Former Pennsylvania State Senator Vincent Fumo convicted of fraud, corruption

Wednesday, March 18, 2009

Former Pennsylvania State Senator Vincent J. Fumo was found guilty of 137 counts of conspiracy, fraud, obstruction of justice and tax violations on Monday.

Fumo, a Democrat who previously represented South Philadelphia, was found guilty of defrauding the Senate, a nonprofit organization and a museum out of more than US$3.5 million.

Fumo also ordered state employees to do political tasks and personal errands, and destroyed e-mail evidence, according to the convictions handed down by a U.S. District Court jury Monday.

More than 100 witnesses participated in the five-month trial, which featured about 1,500 exhibits. It took the jury 13 minutes to read all the guilty counts for Fumo, who served on the Pennsylvania State Senate for more than 30 years.

“Hard work has never, never balanced such abuses," U.S. Attorney Laurie Magid told The Bulletin. "It was a resounding verdict and an emphatic rejection of the kind of defenses that were raised."

The Pennsylvania State Capitol.
Image: Michael180.

Prosecutors plan to seek a prison sentence of at least 10 years. Dennis Cogan, the lead defense attorney for Fumo, said he might ask for a new trial, but did not specify the possible grounds for such a request. A federal judge set bail for Fumo at $2 million and denied a motion by prosecutors to revoke Fumo's bail, despite a prosecutor's claim that Fumo had a "strong incentive to flee". Ruth Arnao, a staffer for Fumo, was also found guilty of 45 counts of similar charges and received $500,000 bail.

Before the verdict was read, Fumo's defense attorneys accused a juror of putting trial posts on his Facebook and Twitter accounts, which led to speculation that a mistrial could be declared.
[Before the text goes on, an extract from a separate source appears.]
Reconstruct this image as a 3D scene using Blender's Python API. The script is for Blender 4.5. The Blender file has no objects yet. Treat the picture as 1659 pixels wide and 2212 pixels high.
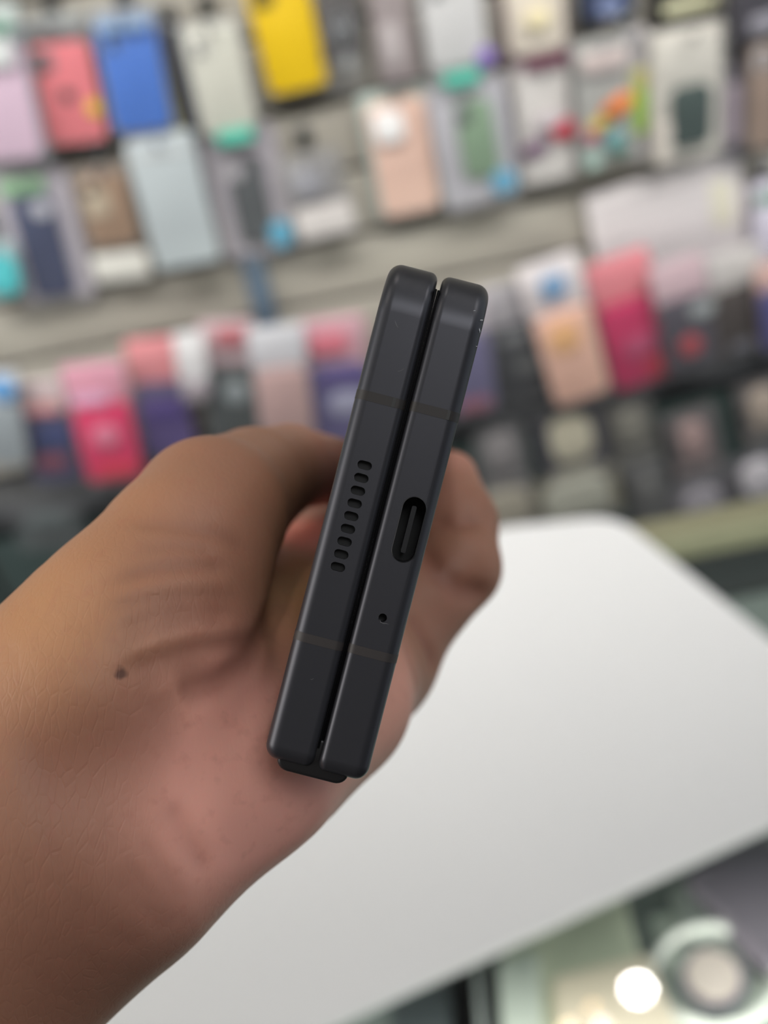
import bpy, bmesh, math, random
import numpy as np
from mathutils import Matrix, Vector
random.seed(4)
S = bpy.context.scene
COL = S.collection

# ------------------------------------------------------------------ camera
F = 2553.0; CX, CY = 829.5, 1106.0            # focal length in pixels of the 1659x2212 frame
PITCH, ROLL = math.radians(41.4), math.radians(11.5)
CAM = np.array([0.0, 0.0, 1.65])
FW = np.array([0.0, math.cos(PITCH), -math.sin(PITCH)])
_r0 = np.array([1.0, 0, 0]); _u0 = np.cross(_r0, FW)
RT = math.cos(ROLL)*_r0 - math.sin(ROLL)*_u0
UP = math.cos(ROLL)*_u0 + math.sin(ROLL)*_r0
cd = bpy.data.cameras.new('camera'); cam = bpy.data.objects.new('camera', cd); COL.objects.link(cam)
M = Matrix([[RT[i], UP[i], -FW[i], CAM[i]] for i in range(3)] + [[0, 0, 0, 1]])
cam.matrix_world = M
cd.sensor_fit = 'HORIZONTAL'; cd.sensor_width = 36; cd.lens = 36*F/1659
cd.clip_start = 0.01
cd.dof.use_dof = True; cd.dof.focus_distance = 0.152; cd.dof.aperture_fstop = cd.lens/3.5
S.camera = cam

# ------------------------------------------------------------------ world, lights, exposure
w = bpy.data.worlds.new('world'); S.world = w; w.use_nodes = True
w.node_tree.nodes['Background'].inputs[0].default_value = (0.84, 0.92, 1.0, 1)
w.node_tree.nodes['Background'].inputs[1].default_value = 0.52
def area(name, loc, target, sx, sy, power, color):
    d = bpy.data.lights.new(name, 'AREA'); d.shape = 'RECTANGLE'; d.size = sx; d.size_y = sy
    d.energy = power; d.color = color
    o = bpy.data.objects.new(name, d); COL.objects.link(o); o.location = loc
    o.rotation_euler = (Vector(target)-Vector(loc)).to_track_quat('-Z', 'Y').to_euler()
    return o
area('overhead_light', (-0.75, 0.55, 2.86), (-0.4, 0.3, 0.9), 0.6, 0.6, 2.2, (1.0, 0.92, 0.80))
area('overhead_light', (1.15, 0.5, 2.86), (0.3, 0.4, 0.9), 0.6, 0.6, 5.2, (1.0, 0.98, 0.96))
area('side_fill_light', (-1.6, 0.0, 2.1), (0.0, 0.2, 1.4), 1.0, 0.9, 14, (1.0, 0.95, 0.88))  # added fill from the open left side for the forearm, no window there
area('overhead_light', (0.45, -0.45, 2.86), (0.2, 0.3, 1.2), 0.7, 0.7, 7.0, (0.97, 0.98, 1.0))  # added fill that brightens the phone face and the palm
area('wall_fill_light', (0.1, -0.05, 2.80), (0.1, 1.5, 0.78), 2.8, 0.15, 12.2, (1.0, 0.985, 0.96)).data.spread = math.radians(50)  # added strip to brighten the slatwall, narrow spread spares the board
area('counter_led_light', (0.25, 0.172, 0.925), (0.25, 0.40, 0.80), 1.1, 0.02, 2.0, (1.0, 0.98, 0.92)).data.spread = math.radians(95)
S.view_settings.view_transform = 'Standard'; S.view_settings.look = 'None'
S.view_settings.exposure = 0.0; S.view_settings.gamma = 1.0
S.view_settings.use_curve_mapping = False
S.cycles.use_denoising = True
S.cycles.max_bounces = 8; S.cycles.transparent_max_bounces = 24
S.cycles.sample_clamp_indirect = 6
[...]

Judge Ronald L. Buckwalter denied the request to dismiss the juror after speaking with the juror for about an hour on March 16.

Among the charges were that Fumo helped defraud Citizens Alliance for Better Neighborhoods, a community group he helped found, by using $1.4 million of its money to buy goods, conduct polls and file a lawsuit against a Republican foe.

Prosecutors also said Fumo arranged for heated sidewalks to be installed at his personal mansion, ordered political operatives to spy on his ex-girlfriend, and took overnight cruises on luxury yachts owned by Independence Seaport Museum in Philadelphia, where Fumo sat on the board.

News of Fumo's conviction quickly swept through the Pennsylvania State Capitol, where longtime Democratic colleagues said they were saddened by the verdict, but not surprising due to the large amount of evidence that surfaced during the trial.